There was no need to call the killers and would-be killers scum, animals, murderers. The facts were enough. Rage is a human response, but the most heart-rending bereaved people, who draw in watchers and listeners of all or most political beliefs, have always been the most under-stated.

It was easy enough to defend steering away from using "murder", "terrorist " and "terrorism." All were used blithely by unionists and some British politicians of republican violence, rarely if ever about that of loyalists, never about the dirty war tactics of security force members. These were not expression of revulsion at violence but political terms, used for political reasons.

What is the voicing of contempt and repeated condemnation meant to achieve? Well, a media organisation may be convinced that it has a civic duty to assert abhorrence of violence. Editorials are the place for those assertions, opinion slots.
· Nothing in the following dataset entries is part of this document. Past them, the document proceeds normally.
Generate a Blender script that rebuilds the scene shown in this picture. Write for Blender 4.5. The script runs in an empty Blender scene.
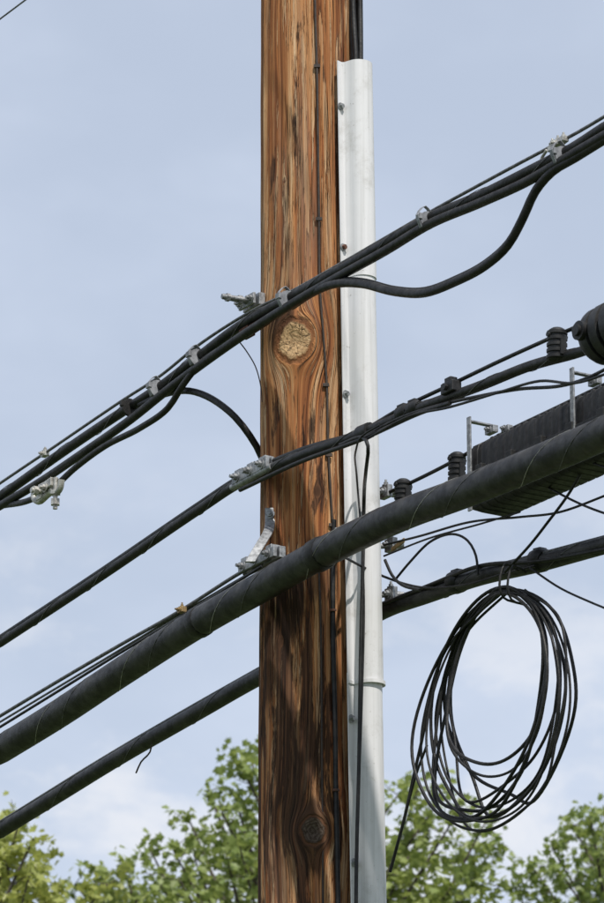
import bpy, math, random
import numpy as np
from mathutils import Vector, Matrix
random.seed(3); rng=np.random.default_rng(5)
S=bpy.context.scene
# ------------------------------------------------------------------ camera (surveyed viewpoint)
CAM=Vector((-0.027,-14.0,1.6)); PITCH=math.radians(18.0); F=4288.0
fw=Vector((0,math.cos(PITCH),math.sin(PITCH))); upv=Vector((0,-math.sin(PITCH),math.cos(PITCH)))
K=1.6                       # the line runs along d=(1,-K,0): towards the viewer on the right
PX=0.00343                  # metres per photo pixel at the pole
L=math.sqrt(1+K*K); D=Vector((1,-K,0))/L; N=Vector((-K,-1,0))/L; Z=Vector((0,0,1))
def W(u,v,y0,k=K):
    """world point on the vertical plane y = y0 - k x seen at bearing (u,v)"""
    r=fw+Vector((1,0,0))*((u-302)/F)+upv*((451.5-v)/F)
    t=(y0-CAM.y-k*CAM.x)/(r.y+k*r.x)
    return CAM+r*t
PR=0.1715
def onpole(u,v,off=0.0):
    y=-0.15
    for _ in range(12):
        p=W(u,v,y,0); x=max(-PR*.99,min(PR*.99,p.x)); y=-math.sqrt((PR+off)**2-x*x)
    return W(u,v,y,0)
cam=bpy.data.cameras.new('camera'); co=bpy.data.objects.new('camera',cam); S.collection.objects.link(co)
co.location=CAM; co.rotation_euler=(math.radians(90)+PITCH,0,0)
cam.sensor_fit='VERTICAL'; cam.sensor_height=24; cam.lens=24*F/903; cam.clip_end=3000; cam.clip_start=.1
cam.dof.use_dof=True; cam.dof.focus_distance=14.6; cam.dof.aperture_fstop=6.3
S.camera=co
S.view_settings.view_transform='Standard'; S.view_settings.look='None'; S.view_settings.exposure=0
# ------------------------------------------------------------------ node helpers
class NT:
    def __init__(s,name):
        s.m=bpy.data.materials.new(name); s.m.use_nodes=True; s.t=s.m.node_tree; s.t.nodes.clear()
        s.out=s.n('ShaderNodeOutputMaterial'); s.b=s.n('ShaderNodeBsdfPrincipled'); s.l(s.b.outputs[0],s.out.inputs[0])
    def n(s,t): return s.t.nodes.new(t)
    def l(s,a,b): s.t.links.new(a,b)
    def put(s,sock,v):
        if isinstance(v,bpy.types.NodeSocket): s.l(v,sock)
        elif v is not None:
            sock.default_value=v
    def m_(s,op,a,b=None,c=None,clamp=False):
        x=s.n('ShaderNodeMath'); x.operation=op; x.use_clamp=clamp
        s.put(x.inputs[0],a); s.put(x.inputs[1],b); s.put(x.inputs[2],c); return x.outputs[0]
    def comb(s,x,y,z):
        c=s.n('ShaderNodeCombineXYZ'); s.put(c.inputs[0],x); s.put(c.inputs[1],y); s.put(c.inputs[2],z); return c.outputs[0]
    def noise(s,vec,scale=1,detail=4,rough=.55,dist=0):
        x=s.n('ShaderNodeTexNoise'); s.put(x.inputs['Vector'],vec); x.inputs['Scale'].default_value=scale
        x.inputs['Detail'].default_value=detail; x.inputs['Roughness'].default_value=rough; x.inputs['Distortion'].default_value=dist
        return x.outputs['Fac']
    def mr(s,v,a,b,c=0,d=1,smooth=True):
        x=s.n('ShaderNodeMapRange'); x.interpolation_type='SMOOTHSTEP' if smooth else 'LINEAR'
        s.put(x.inputs[0],v); x.inputs[1].default_value=a; x.inputs[2].default_value=b; x.inputs[3].default_value=c; x.inputs[4].default_value=d
        return x.outputs[0]
    def mix(s,f,a,b,bt='MIX'):
        x=s.n('ShaderNodeMix'); x.data_type='RGBA'; x.blend_type=bt
        s.put(x.inputs[0],f)
        for i,v in((6,a),(7,b)):
            s.put(x.inputs[i],v if isinstance(v,bpy.types.NodeSocket) else (*v,1))
        return x.outputs[2]
    def bump(s,h,st=.4,dist=.01):
        x=s.n('ShaderNodeBump'); x.inputs['Strength'].default_value=st; x.inputs['Distance'].default_value=dist; s.l(h,x.inputs['Height']); s.l(x.outputs[0],s.b.inputs['Normal'])
    def obj(s): return s.n('ShaderNodeTexCoord').outputs['Object']
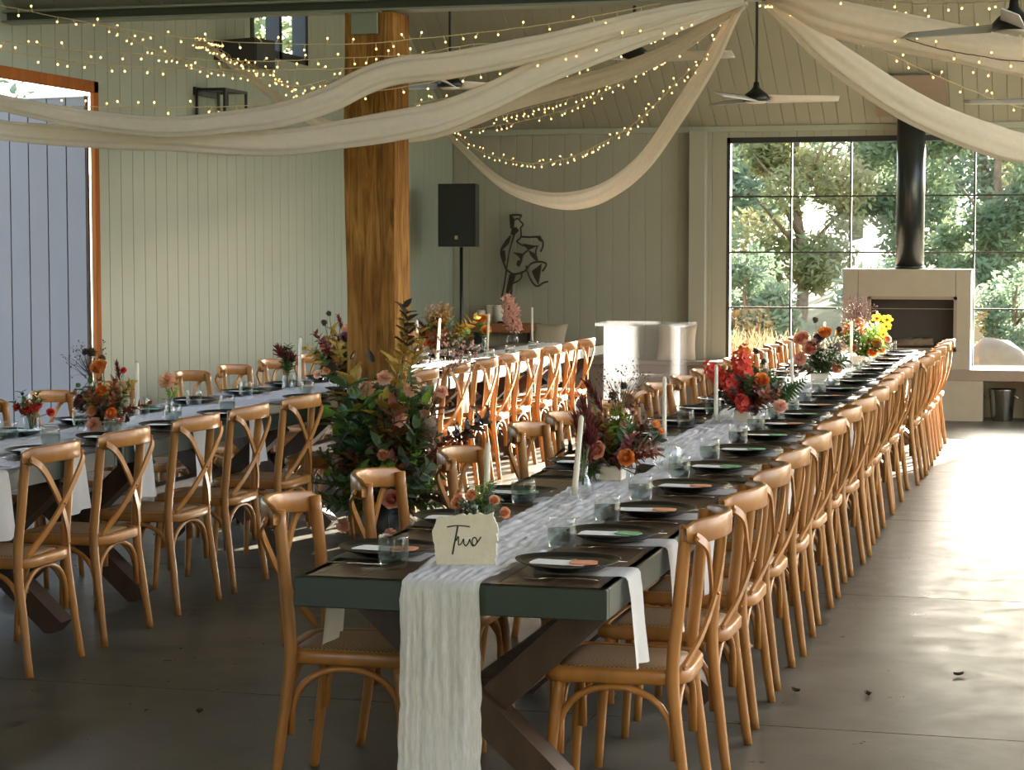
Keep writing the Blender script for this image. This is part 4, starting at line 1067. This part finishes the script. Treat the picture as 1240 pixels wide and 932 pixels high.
STR={
'S1':[(-6.13,9.51,3.06),(-5.55,9.40,2.94),(-5.33,9.50,2.90),(-5.03,9.64,2.84),(-4.63,9.82,2.77),(-4.23,10.00,2.73),(-3.69,10.24,2.73),(-3.37,10.38,2.76),(-2.96,10.55,2.81),(-2.54,10.73,2.88),(-2.13,10.90,2.97)],
'S2':[(-6.13,9.66,2.84),(-5.61,9.50,2.76),(-5.38,9.60,2.73),(-5.07,9.72,2.69),(-4.71,9.87,2.67),(-4.35,10.01,2.64),(-4.03,10.14,2.64),(-3.70,10.26,2.66),(-3.37,10.39,2.68),(-3.12,10.49,2.73),(-2.79,10.61,2.76),(-2.37,10.77,2.84),(-2.04,10.90,2.93)],
'S3':[(-6.13,9.78,2.82),(-5.67,9.60,2.73),(-5.43,9.69,2.69),(-5.03,9.84,2.63),(-4.55,10.02,2.60),(-4.05,10.20,2.60),(-3.72,10.33,2.61),(-3.39,10.45,2.66),(-2.97,10.60,2.72),(-2.55,10.75,2.80),(-2.13,10.90,2.88)],
'S4':[(-6.13,9.68,2.44),(-5.62,9.50,2.41),(-5.38,9.59,2.40),(-4.99,9.75,2.39),(-4.59,9.90,2.39),(-4.18,10.05,2.40),(-3.77,10.21,2.44),(-3.61,10.27,2.47),(-3.28,10.39,2.53),(-2.95,10.52,2.60),(-2.70,10.61,2.66),(-2.28,10.76,2.78),(-1.90,10.90,2.89)],
'S5':[(-6.13,11.56,3.17),(-5.65,11.50,2.99),(-5.53,11.64,2.90),(-5.40,11.77,2.85),(-5.24,11.93,2.78),(-5.08,12.09,2.75),(-4.92,12.25,2.72),(-4.80,12.36,2.69),(-4.65,12.50,2.74)],
'S6':[(-6.13,13.73,3.15),(-5.51,12.80,2.97),(-5.35,12.72,2.89),(-5.16,12.62,2.84),(-5.01,12.55,2.76),(-4.89,12.49,2.66),(-4.75,12.41,2.63),(-4.63,12.35,2.69),(-4.50,12.30,2.74)],
'S7':[(-4.10,12.60,2.58),(-3.95,12.51,2.59),(-3.78,12.42,2.60),(-3.55,12.28,2.60),(-3.17,12.05,2.67),(-2.69,11.74,2.74),(-2.23,11.43,2.86),(-1.80,11.12,2.985)],
'S8':[(-4.26,14.00,2.56),(-4.13,13.87,2.57),(-3.69,13.43,2.56),(-3.42,13.15,2.59),(-3.01,12.70,2.62),(-2.58,12.20,2.70),(-2.18,11.70,2.79),(-1.75,11.12,2.985)],
'S9':[(-4.60,15.00,2.58),(-4.40,14.77,2.54),(-4.02,14.35,2.54),(-3.66,13.91,2.55),(-3.23,13.37,2.59),(-2.83,12.83,2.67),(-2.45,12.29,2.76),(-2.10,11.74,2.86),(-1.74,11.12,2.985)],
'S10':[(-6.13,18.99,3.02),(-5.38,17.50,2.76),(-5.16,17.19,2.63),(-4.90,16.82,2.50),(-4.59,16.36,2.41),(-4.11,15.62,2.32),(-3.66,14.88,2.31),(-3.23,14.15,2.37),(-2.84,13.41,2.45),(-2.56,12.86,2.55),(-2.30,12.31,2.66),(-2.05,11.75,2.75),(-1.75,11.12,2.985)],
'S11':[(-1.60,11.0,2.985),(-1.40,11.00,2.97),(-1.24,10.96,2.92),(-.98,10.89,2.88),(-.80,10.85,2.84),(-.59,10.79,2.80),(-.38,10.74,2.76),(-.21,10.69,2.74),(.23,10.57,2.71),(.80,10.40,2.76),(3.19,9.8,2.98)],
'S12':[(-1.60,11.0,2.985),(-1.38,10.95,2.94),(-1.05,10.82,2.80),(-.79,10.71,2.74),(-.45,10.57,2.69),(-.20,10.46,2.67),(.22,10.27,2.66),(.77,10.00,2.72),(3.19,9.0,3.0)],
'S13':[(-1.60,11.0,2.985),(-1.30,10.88,2.90),(-.96,10.70,2.78),(-.70,10.57,2.68),(-.45,10.44,2.61),(-.20,10.32,2.56),(.22,10.08,2.51),(.75,9.80,2.55),(3.19,8.4,2.95)],
'S14':[(-1.58,11.05,2.985),(-1.26,11.05,2.85),(-1.00,11.10,2.73),(-.75,11.2,2.61),(-.49,11.35,2.50),(-.22,11.5,2.41),(.27,11.75,2.34),(.95,12.10,2.40),(3.19,13.5,2.95)],
'S15':[(-1.45,10.98,2.985),(-1.23,10.80,2.965),(-.95,10.60,2.91),(-.65,10.37,2.86),(-.40,10.17,2.84),(-.20,10.00,2.82),(.5,9.7,2.80),(3.19,9.2,3.05)],
'S16':[(-1.58,11.0,2.985),(-1.36,10.92,2.93),(-1.07,10.82,2.79),(-.81,10.72,2.68),(-.55,10.62,2.59),(-.21,10.48,2.51),(.24,10.25,2.44),(.85,9.95,2.45),(3.19,8.9,2.9)]}
SL={'S1':'topmost fairy light string running left below the steel beam','S2':'second fairy light string from the top at left','S3':'third fairy light string from the top at left','S4':'lowest fairy light string at left, crossing the wall lantern',
'S5':'short fairy light string dipping toward the black lantern','S6':'tangled fairy light cluster under the high gable window','S7':'fairy light string emerging right of the post at its middle','S8':'upper of two fairy light strings right of the post','S9':'lower of two fairy light strings right of the post',
'S10':'fairy light string sagging lowest above the sculpture','S11':'dense fairy light string along the upper edge of right drape','S12':'dark wired fairy light string across middle of right drape','S13':'dark wired fairy light string low on the right drape','S14':'fairy light string crossing below the wide right drape','S15':'topmost fairy light string at upper right','S16':'fairy light string along bottom edge of right drape'}
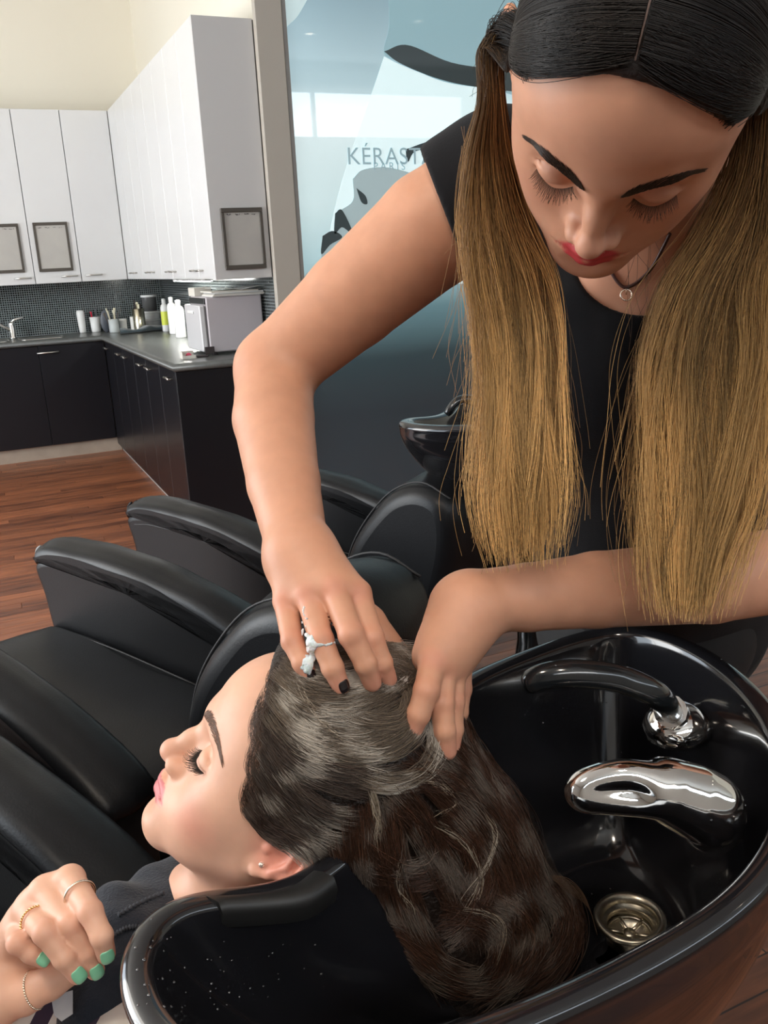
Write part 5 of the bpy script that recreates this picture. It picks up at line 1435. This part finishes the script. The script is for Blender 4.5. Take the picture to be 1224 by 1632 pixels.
def hair_side(s, path, n, seed, dark_until, ragged):
    rg = np.random.default_rng(seed); path = np.array(path, float); Kp = len(path)
    a = rg.uniform(-.075, .0570, n); a[: n//3] = rg.uniform(.030, .0590, n//3)
    nc = n//38; cu, cv = rg.normal(0, .42, nc), rg.uniform(-1, 1, nc)
    u0 = .62*((.0735 - a)/.1485*2 - 1) + rg.normal(0, .35, n)
    # front strands fall on the face side of the lock, back strands outside
    ci = rg.integers(0, nc, n); lift0 = rg.uniform(.0005, .0035, n)
    phis = np.array([0, .35, .75, 1.15, 1.5, 1.8]); yend = .016 + .30*(a - .057)
    P3 = [scalp(s, a, np.full(n, p), yend) * (1 + rg.normal(0, .004, (n, 1))) for p in phis]
    # the front hair starts at the hairline and is swept sideways to the ear
    nfr = n//3
    roots = np.array([hairline_at(s*x) for x in np.linspace(.001, .0605, 40)])
    w = rg.uniform(0, 39, nfr)**1.0; i0 = np.clip(w.astype(int), 0, 38); rt = roots[i0]*(1-(w-i0))[:, None] + roots[i0+1]*(w-i0)[:, None]
    back = rg.uniform(-.002, .030, nfr)**1.0; rt = rt + np.stack([0*back, -back*.85, back*.30], 1)
    ear_ = np.array((s*.086, -.012, .012)) + rg.normal(0, .004, (nfr, 3))
    for j, tj in enumerate((0, .22, .45, .70, .88, 1.0)):
        bow = np.array((0, .020, .004))*math.sin(math.pi*tj)*(1 - abs(rt[:, :1])/.075)
        P3[j][:nfr] = rt*(1-tj) + ear_*tj + bow
    P3 = [q @ R_s.T + T_s for q in P3]
    for j in range(5):                       # lay the roots on the scalp
        Wp = P3[j]
        for _ in range(3):
            e = 5e-4; Bk = Wp[:, None, :]; c0 = CapAll.field(Bk, Wp-e, Wp+e, .03)[:, 0]
            gr = np.stack([CapAll.field(Bk + np.eye(3)[i]*e, Wp-e, Wp+e, .03)[:, 0] - c0 for i in range(3)], 1)/e
            Wp = Wp - ((c0 - lift0)/np.maximum((gr*gr).sum(1), .3))[:, None]*gr
        P3[j] = Wp
    ph = rg.uniform(0, 6.28, n); cph = rg.uniform(0, 6.28, nc)[ci]; amp = rg.uniform(.3, 1.0, n)
    stray = rg.normal(0, 1, n)*np.where(rg.random(n) < .12, .30, .04); th = rg.uniform(0, 2*np.pi, n); rr_ = np.sqrt(rg.uniform(0, 1, n))
    out = list(P3); mph = rg.uniform(0, 6.28, 9)
    end = rg.uniform(*ragged, n)
    for k in range(Kp):
        x, y, d, hw = path[k]; t = k/(Kp-1); g = min(.90, .30 + 1.2*t)
        U = (rr_*np.cos(th))*(1-g) + np.clip(cu[ci], -1, 1)*g; V = (rr_*np.sin(th))*(1-g) + cv[ci]*g*.8
        wave = .16*np.sin(6.0*t + cph)*min(1, 2*t) + .07*np.sin(11*t + ph)*amp*min(1, 2*t) + stray*t*1.2
        U = U*(.9) + .13*np.sin(5*t + mph[(ci*7) % 9])*t
        px = x + hw*(U*.98 + wave); py = y + 12*np.sin(ph)*t; dd = d + hw/FPX*d*.55*V
        R3 = np.stack([(px-CX)/FPX, -(py-CY)/FPX, -np.ones(n)], 1) @ RC.T
        out.append(CAM + R3*dd[:, None])
    S = splines(np.stack(out, 1), 56)
    # cut each strand at its own length
    idx = np.linspace(0, 1, 44)[None, :]*end[:, None]*55; i = np.clip(idx.astype(int), 0, 54); f = (idx - i)[..., None]
    r_ = np.arange(n)[:, None]
    S = S[r_, i]*(1-f) + S[r_, i+1]*f
    along = idx/55
    g = smoothstep(dark_until, dark_until + .30, along + rg.normal(0, .035, (n, 1)))[..., None]
    g2 = smoothstep(dark_until + .12, dark_until + .5, along + rg.normal(0, .07, (n, 1)))[..., None]
    cv_ = (.42 + 1.05*rg.random((nc, 1)))[ci][:, None, :] * (.8 + .4*rg.random((n, 1)))[:, None, :]
    cv_ = cv_ * (.55 + .75*rg.random((9, 1)))[(ci*7) % 9][:, None, :]
    root, mid, tip = np.array((.009, .0065, .0055)), np.array((.20, .105, .042)), np.array((.66, .40, .155))
    colr = (root*(1-g) + mid*g)*(1-g2) + tip*g2
    rad = np.linspace(1, .45, 44)**.7 * .00020
    return hair_obj('hair_lock', S, rad, colr*cv_, m_hair, stylist_body)
left_path = [(782, 75, .585, 26), (783, 160, .602, 28), (778, 250, .640, 52), (786, 350, .668, 74), (806, 440, .682, 84), (822, 530, .690, 80), (830, 620, .694, 80), (834, 720, .696, 92), (838, 800, .698, 96), (840, 905, .700, 74)]
right_path = [(1222, 150, .590, 56), (1212, 260, .620, 72), (1190, 360, .648, 100), (1150, 460, .668, 116), (1135, 570, .682, 122), (1130, 680, .690, 124), (1122, 790, .692, 118), (1108, 890, .690, 96), (1096, 985, .686, 70)]
hair_side(1, left_path, 5600, 3, .30, (.74, 1.0))
hair_side(-1, right_path, 8500, 4, .32, (.76, 1.0))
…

They have no place in straight reports.

Shouting at the Provos never worked. The condemnation that hurt came from their own supporters. It must have been a sadness for Father Alec Reid the peacemaker, to stare death in the face as dissident republicans geared up yet again, with the same attitude the Provos professed at their least political: when they claimed a mandate from the dead generations, Ireland unfree.

The most demoralising aspect of the present dissidents at this point, though perhaps not for them, is that they have so few declared supporters. Their purpose is so clearly spite and vindictiveness towards mainstream republicanism, plus pleasure in causing disorder, and fear. Out to destabilise a stalled political vehicle, it could be they neither need nor want more support. Supporters bring demands, after all, and sometimes reproof.

The most highly-coloured and prolonged condemnations during the Troubles achieved nothing beyond making the name-callers feel more righteous. This society has enough self-righteous citizens.